The complexity of mathematics - its abstract rules and obscure symbols - can seem very distant from the everyday. There are those things that are real and present, it is supposed, and then there are mathematical concepts: creations of our mind, mysterious tools for those unengaged with the world. Yet, from its most remote history and deepest purpose, mathematics has served not just as a way to understand and order, but also as a foundation for the reality it describes.
In this elegant book, mathematician and philosopher Paolo Zellini offers a brief cultural and intellectual history of mathematics, ranging widely from the paradoxes of ancient Greece to the sacred altars of India, from Mesopotamian calculus to our own contemporary obsession with algorithms.

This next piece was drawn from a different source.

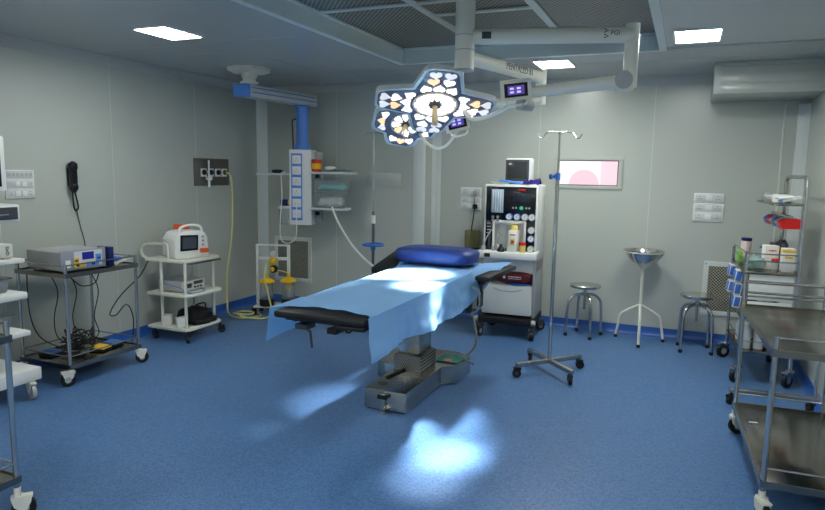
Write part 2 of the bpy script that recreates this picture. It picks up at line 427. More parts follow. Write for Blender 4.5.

Masterful and illuminating, The Mathematics of the Gods and the Algorithms of Men transforms our understanding of mathematical thinking, showing that it is inextricably linked with the philosophical and the religious as well as the mundane - and, indeed, with our own very human experience of the universe.
PUBLISHERS WEEKLY
Zellini (A Brief History of Infinity), a University of Rome math professor, provides an elegant but frustrating treatise about his discipline's larger implications. Posing the question "Are numbers real entities?" he traces the ceaseless search for "the ultimate reality" of math, from the early Greeks, for whom "numbers were the last defense of an unfolding existence," to Bertrand Russell, under whose scrutiny rational and irrational numbers, created as abstract mathematical tools, "inherited the actual and real nature of physical concepts." However, discoveries about the inability of numbers to fully capture reality led in the early 20th century to a "crisis in the fundamentals" of math, further leading to the development of the algorithm as a "new kind of abstraction" allowing for "large, automatic calculations." But beyond explaining that this proved useful in the digital revolution, he does not show how his discipline's evolution influenced broader developments in world culture and history. At the most, he shows how mathematical concepts intersected with philosophy, such as L.E.J. Brouwer's understanding of the human thought process as a temporal sequence similar to an iterative calculation. While mathematicians may savor this work, Zellini's rendering of math as "cultural history" will leave most readers unconvinced.